Kite Photos/ Day Brighteners/ Capturing a Moment in Time

I’m just posting these because it makes me happy to look at them, and I thought it might make you happy too : )

A favorite photo, because, well, how could it not be?!?! Click to enlarge and just look at the joy on that face. The picture also captures so much about S at age 4: so PLAYFUL and PASSIONATE (that's a twinkle AND a fire in those eyes; don't limit her to just one, folks), in her outfit of choice (a dress paired with sneakers), that little arm up as high as she can get it (so determined to be big and already so powerful that I have to keep reminding myself how little she still is), and a smile so beautiful it almost distracts you from that WILL OF STEEL that makes her almost unstoppable once she decides something (she was going to get that kite up RIGHT THEN, despite the fact that there was NO wind at all at that particular moment - and by golly, by running fast enough, she did!)

and E …

A favorite photo because, again, joy joy, joy, and also because it typifies E at age 5... a JOYFUL (it bears repeating and capitalizing here, folks), LIFE-LOVING, running, leaping, twirling, bouncing little lady, who is here flying a kite she made herself by cutting Sunday School coloring pages into heart shapes, stapling them together to make a butterfly shape, and adding some ribbon so it could fly. A creative, captivating, carefree spirit that oscillates between (1) celebrating the wind (that hair is always down and blowing) and (2) creating ways to harness it to make the world (and even the wind, it seems) happier and more beautiful (homemade kites or ever-blowing dandelion gardens, anyone?)

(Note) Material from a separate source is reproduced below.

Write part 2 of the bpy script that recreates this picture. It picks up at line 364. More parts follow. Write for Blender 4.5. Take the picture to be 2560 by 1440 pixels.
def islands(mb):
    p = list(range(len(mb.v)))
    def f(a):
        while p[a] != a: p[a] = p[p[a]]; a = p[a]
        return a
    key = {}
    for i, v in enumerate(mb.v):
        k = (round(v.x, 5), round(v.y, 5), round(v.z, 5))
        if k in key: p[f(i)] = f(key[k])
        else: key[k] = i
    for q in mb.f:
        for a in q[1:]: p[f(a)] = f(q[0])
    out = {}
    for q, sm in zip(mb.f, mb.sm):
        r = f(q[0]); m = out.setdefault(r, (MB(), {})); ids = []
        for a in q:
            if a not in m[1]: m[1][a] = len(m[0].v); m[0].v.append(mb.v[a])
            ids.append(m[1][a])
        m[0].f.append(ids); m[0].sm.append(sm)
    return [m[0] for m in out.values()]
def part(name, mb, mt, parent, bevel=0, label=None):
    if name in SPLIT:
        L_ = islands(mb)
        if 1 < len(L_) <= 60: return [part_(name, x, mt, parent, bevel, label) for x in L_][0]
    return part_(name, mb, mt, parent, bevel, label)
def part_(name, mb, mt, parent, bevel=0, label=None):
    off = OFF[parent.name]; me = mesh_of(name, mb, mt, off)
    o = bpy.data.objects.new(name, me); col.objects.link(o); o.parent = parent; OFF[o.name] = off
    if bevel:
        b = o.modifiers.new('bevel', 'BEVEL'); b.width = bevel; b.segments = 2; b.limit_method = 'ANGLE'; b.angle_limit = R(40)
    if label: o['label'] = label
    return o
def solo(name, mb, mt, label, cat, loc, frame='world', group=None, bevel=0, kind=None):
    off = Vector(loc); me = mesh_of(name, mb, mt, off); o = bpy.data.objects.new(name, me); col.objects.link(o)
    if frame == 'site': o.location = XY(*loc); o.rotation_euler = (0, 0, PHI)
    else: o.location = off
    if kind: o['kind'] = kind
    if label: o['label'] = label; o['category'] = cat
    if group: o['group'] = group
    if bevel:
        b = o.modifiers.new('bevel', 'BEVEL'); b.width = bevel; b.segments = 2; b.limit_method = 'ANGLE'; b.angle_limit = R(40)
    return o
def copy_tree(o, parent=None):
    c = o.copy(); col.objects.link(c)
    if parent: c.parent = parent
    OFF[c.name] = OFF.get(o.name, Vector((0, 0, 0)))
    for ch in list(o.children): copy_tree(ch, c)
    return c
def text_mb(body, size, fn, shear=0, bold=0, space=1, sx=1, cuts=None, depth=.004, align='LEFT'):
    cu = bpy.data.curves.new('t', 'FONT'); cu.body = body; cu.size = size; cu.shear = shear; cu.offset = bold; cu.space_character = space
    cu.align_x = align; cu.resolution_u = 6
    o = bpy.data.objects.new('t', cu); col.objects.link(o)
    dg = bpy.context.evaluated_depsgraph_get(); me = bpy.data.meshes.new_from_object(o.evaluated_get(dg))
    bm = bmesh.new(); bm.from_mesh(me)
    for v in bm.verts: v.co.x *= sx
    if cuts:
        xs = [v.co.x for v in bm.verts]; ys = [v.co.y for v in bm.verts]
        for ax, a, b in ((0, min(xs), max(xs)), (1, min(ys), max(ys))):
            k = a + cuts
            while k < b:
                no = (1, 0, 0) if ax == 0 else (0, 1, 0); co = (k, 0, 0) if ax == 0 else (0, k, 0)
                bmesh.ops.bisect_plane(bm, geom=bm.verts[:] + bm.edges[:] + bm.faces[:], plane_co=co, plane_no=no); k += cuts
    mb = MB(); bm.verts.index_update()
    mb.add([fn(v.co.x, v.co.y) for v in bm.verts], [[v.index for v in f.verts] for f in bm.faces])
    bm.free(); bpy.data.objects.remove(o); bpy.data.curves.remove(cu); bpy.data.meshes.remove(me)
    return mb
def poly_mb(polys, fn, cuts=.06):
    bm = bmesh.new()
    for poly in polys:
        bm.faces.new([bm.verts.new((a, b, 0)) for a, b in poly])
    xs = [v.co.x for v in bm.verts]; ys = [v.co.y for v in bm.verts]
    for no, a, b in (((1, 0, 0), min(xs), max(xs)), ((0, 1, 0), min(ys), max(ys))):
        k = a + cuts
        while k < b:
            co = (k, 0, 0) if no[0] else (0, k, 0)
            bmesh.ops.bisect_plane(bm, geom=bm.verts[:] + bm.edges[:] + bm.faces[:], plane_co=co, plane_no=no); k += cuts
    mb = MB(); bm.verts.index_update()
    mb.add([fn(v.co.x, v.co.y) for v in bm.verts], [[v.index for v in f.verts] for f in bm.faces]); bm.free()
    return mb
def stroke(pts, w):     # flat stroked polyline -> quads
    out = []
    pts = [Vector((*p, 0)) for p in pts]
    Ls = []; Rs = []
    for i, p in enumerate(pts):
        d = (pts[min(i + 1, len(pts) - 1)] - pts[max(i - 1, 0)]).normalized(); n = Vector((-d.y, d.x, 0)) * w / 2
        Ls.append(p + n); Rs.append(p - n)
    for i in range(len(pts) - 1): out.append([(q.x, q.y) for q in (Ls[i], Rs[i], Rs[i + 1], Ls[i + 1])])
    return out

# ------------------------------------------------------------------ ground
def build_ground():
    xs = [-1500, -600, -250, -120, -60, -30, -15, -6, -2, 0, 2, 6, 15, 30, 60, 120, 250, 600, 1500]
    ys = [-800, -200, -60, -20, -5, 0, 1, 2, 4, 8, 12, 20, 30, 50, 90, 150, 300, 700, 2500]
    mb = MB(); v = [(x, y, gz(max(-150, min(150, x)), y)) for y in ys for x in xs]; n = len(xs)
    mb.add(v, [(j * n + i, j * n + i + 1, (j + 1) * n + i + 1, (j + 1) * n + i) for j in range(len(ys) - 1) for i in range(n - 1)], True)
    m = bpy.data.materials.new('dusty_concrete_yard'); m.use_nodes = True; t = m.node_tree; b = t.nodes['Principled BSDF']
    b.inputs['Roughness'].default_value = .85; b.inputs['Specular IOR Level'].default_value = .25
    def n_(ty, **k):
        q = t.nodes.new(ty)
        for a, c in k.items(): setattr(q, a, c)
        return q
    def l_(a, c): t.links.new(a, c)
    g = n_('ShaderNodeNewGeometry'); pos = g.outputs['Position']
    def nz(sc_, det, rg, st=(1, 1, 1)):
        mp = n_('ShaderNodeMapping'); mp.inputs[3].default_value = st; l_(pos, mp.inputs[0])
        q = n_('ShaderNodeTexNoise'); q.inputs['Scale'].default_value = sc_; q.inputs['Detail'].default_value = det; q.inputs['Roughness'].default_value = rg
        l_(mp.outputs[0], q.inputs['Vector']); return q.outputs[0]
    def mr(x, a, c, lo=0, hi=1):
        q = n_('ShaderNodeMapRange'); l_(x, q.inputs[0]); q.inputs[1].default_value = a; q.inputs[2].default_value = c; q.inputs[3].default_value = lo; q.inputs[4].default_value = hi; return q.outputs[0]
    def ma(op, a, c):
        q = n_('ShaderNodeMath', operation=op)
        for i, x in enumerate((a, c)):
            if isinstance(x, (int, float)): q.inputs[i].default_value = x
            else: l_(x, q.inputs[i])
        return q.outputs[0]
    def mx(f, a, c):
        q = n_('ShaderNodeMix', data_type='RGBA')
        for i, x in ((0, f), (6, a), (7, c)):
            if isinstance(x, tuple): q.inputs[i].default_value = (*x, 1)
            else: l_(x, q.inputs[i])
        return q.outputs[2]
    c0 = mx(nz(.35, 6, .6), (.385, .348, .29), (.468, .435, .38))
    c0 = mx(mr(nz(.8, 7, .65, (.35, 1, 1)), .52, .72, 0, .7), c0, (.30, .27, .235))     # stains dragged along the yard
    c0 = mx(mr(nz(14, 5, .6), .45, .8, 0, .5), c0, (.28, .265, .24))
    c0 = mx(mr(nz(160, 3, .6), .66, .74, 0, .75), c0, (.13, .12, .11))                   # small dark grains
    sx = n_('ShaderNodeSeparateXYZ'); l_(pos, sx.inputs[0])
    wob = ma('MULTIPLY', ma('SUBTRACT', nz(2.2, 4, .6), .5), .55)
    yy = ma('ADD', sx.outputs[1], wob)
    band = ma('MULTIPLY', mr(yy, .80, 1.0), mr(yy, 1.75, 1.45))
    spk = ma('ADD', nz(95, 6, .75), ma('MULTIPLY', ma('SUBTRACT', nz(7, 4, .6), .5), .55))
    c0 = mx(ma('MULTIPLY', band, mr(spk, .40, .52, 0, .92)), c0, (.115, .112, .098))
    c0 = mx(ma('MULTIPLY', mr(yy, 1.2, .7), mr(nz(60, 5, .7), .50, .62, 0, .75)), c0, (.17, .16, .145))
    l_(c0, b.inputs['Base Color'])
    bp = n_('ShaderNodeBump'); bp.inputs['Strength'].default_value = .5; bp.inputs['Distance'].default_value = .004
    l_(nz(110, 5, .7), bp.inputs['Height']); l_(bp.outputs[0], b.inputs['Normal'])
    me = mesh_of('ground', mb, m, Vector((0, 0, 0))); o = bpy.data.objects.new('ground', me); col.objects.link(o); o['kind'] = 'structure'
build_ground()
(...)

Just moments in time, of course (i.e. not pigeonholing either personality and eager to emphasize they both have all the elements I listed for the other…be whoever you want to be, ladies and don’t let anyone – even/especially your mama limit you with images or captions!)

But in the spirit of celebrating who they happened to be last weekend, I had to share.

And isn’t capturing that brief, precious, will-this-last-or-pass? (and-let-me-declare-now-that-I-will-love-them-regardless-and-forever) moment what makes photos so fantastic?